The evolution in time and space of terrestrial runoff in waters of the Mesoamerican region was examined using remote sensing techniques combined with river discharge and numerical ocean circulation models. Ocean color SeaWiFS images were processed using a new Spectral Optimization Algorithm for atmospheric correction and ocean property retrieval in Case-2 waters. A total of 157 SeaWiFS images were collected between 1997 and 2006 and processed to produce Colored Detrital Material images of the Mesoamerican waters. Monthly terrestrial runoff load and river discharge computed with a land-elevation model were used as input to a numerical model, which simulated the transport of buoyant matter from terrestrial runoff. Based on land cover for years 2003-2004, modeling results showed that the river discharge seasonality was correlated with the image averaged CDM, and the simulated plume reproduces the spatial patterns and temporal evolution of the observed CDM plume. River discharge peaked in August and CDM peaked from September to January.
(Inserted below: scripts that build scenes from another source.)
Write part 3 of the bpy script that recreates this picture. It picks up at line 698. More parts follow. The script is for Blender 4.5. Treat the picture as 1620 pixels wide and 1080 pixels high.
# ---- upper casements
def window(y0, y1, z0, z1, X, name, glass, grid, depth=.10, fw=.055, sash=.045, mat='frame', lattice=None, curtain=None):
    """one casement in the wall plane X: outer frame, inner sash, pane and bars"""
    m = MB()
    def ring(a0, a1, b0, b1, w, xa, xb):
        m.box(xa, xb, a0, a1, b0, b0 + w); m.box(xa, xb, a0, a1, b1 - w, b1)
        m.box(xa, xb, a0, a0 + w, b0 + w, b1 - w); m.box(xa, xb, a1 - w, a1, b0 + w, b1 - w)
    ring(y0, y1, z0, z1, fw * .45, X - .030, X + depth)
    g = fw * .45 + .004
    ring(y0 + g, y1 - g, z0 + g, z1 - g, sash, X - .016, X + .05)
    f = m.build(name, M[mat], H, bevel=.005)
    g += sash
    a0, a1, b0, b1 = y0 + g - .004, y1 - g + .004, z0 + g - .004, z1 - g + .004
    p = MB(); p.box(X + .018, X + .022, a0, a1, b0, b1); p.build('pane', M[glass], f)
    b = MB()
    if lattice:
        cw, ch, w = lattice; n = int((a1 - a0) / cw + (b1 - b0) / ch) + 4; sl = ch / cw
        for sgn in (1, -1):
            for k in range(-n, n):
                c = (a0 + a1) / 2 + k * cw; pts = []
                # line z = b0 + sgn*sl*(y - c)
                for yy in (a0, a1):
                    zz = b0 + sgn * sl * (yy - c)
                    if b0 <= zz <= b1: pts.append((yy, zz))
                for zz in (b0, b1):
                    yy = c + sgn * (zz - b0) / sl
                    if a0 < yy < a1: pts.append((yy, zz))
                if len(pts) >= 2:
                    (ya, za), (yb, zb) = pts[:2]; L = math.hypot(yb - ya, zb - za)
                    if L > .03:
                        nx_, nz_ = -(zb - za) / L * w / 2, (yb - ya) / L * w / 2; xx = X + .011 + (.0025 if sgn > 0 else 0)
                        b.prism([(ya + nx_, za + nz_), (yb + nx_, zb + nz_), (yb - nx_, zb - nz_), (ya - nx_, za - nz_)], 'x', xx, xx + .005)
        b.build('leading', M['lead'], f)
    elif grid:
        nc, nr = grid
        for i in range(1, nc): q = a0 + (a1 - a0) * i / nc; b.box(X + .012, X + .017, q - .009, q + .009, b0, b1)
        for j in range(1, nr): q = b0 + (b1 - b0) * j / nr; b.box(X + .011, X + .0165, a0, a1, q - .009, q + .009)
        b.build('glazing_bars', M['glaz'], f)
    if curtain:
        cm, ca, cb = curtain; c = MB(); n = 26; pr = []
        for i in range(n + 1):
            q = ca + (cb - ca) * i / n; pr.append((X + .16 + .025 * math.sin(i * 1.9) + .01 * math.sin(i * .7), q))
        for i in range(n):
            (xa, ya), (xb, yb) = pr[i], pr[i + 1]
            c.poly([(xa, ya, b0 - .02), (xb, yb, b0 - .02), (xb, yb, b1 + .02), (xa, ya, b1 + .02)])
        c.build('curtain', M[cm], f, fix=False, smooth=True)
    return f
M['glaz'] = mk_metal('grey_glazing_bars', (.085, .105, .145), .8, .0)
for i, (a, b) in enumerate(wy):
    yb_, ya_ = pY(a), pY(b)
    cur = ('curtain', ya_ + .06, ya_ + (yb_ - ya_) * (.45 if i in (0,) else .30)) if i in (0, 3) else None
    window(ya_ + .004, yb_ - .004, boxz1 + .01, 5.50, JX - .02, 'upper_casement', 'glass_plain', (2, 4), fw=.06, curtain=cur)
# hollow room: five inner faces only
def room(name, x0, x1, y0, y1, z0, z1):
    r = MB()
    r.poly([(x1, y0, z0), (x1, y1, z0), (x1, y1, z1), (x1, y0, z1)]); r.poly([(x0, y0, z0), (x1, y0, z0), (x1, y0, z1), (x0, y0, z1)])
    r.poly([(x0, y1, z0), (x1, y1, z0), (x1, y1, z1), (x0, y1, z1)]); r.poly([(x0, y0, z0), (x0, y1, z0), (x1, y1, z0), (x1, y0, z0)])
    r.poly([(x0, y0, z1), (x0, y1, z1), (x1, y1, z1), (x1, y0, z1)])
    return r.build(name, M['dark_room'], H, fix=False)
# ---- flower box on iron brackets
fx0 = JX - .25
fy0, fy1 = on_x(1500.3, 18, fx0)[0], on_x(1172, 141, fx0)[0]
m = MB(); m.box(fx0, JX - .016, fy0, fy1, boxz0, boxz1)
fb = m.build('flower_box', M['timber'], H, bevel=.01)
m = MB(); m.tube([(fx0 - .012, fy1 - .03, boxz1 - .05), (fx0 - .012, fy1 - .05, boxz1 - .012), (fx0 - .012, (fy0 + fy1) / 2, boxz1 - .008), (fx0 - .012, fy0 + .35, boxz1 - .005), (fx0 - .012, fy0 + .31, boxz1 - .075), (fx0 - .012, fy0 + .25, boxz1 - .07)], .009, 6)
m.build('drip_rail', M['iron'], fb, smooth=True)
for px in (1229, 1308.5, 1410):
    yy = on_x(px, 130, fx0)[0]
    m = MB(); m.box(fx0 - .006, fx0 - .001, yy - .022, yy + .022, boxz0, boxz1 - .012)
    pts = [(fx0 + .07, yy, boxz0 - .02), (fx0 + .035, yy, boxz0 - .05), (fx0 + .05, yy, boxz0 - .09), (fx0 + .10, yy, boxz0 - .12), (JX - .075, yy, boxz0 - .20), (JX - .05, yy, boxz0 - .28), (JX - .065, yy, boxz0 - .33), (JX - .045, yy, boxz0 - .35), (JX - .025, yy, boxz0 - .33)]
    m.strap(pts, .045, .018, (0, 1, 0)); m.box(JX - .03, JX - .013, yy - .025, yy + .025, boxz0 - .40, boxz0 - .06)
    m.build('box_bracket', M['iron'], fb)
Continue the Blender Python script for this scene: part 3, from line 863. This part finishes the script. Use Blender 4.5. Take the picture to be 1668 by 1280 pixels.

The buoyant matter concentration was high from October to January, and was at its lowest from March to April. Between October and December the plume was transported out of the Mesoamerican waters by a cyclonic gyre located north of Honduras. Part of the runoff from Honduras was transported towards Chinchorro Banks and the Yucatan Channel, part re-circulated into the Gulf of Honduras, and part taken toward the outside of the Mesoamerican Barrier Reef System. This study shows that all the reefs of the MBRS, including the most offshore atolls of the region, are under the influence of terrestrial runoff on a seasonal basis, with maximum effect during October to January, and minimum from March to April. Furthermore, what is seen as a giant plume in satellite images is in fact composed of runoffs of different ages.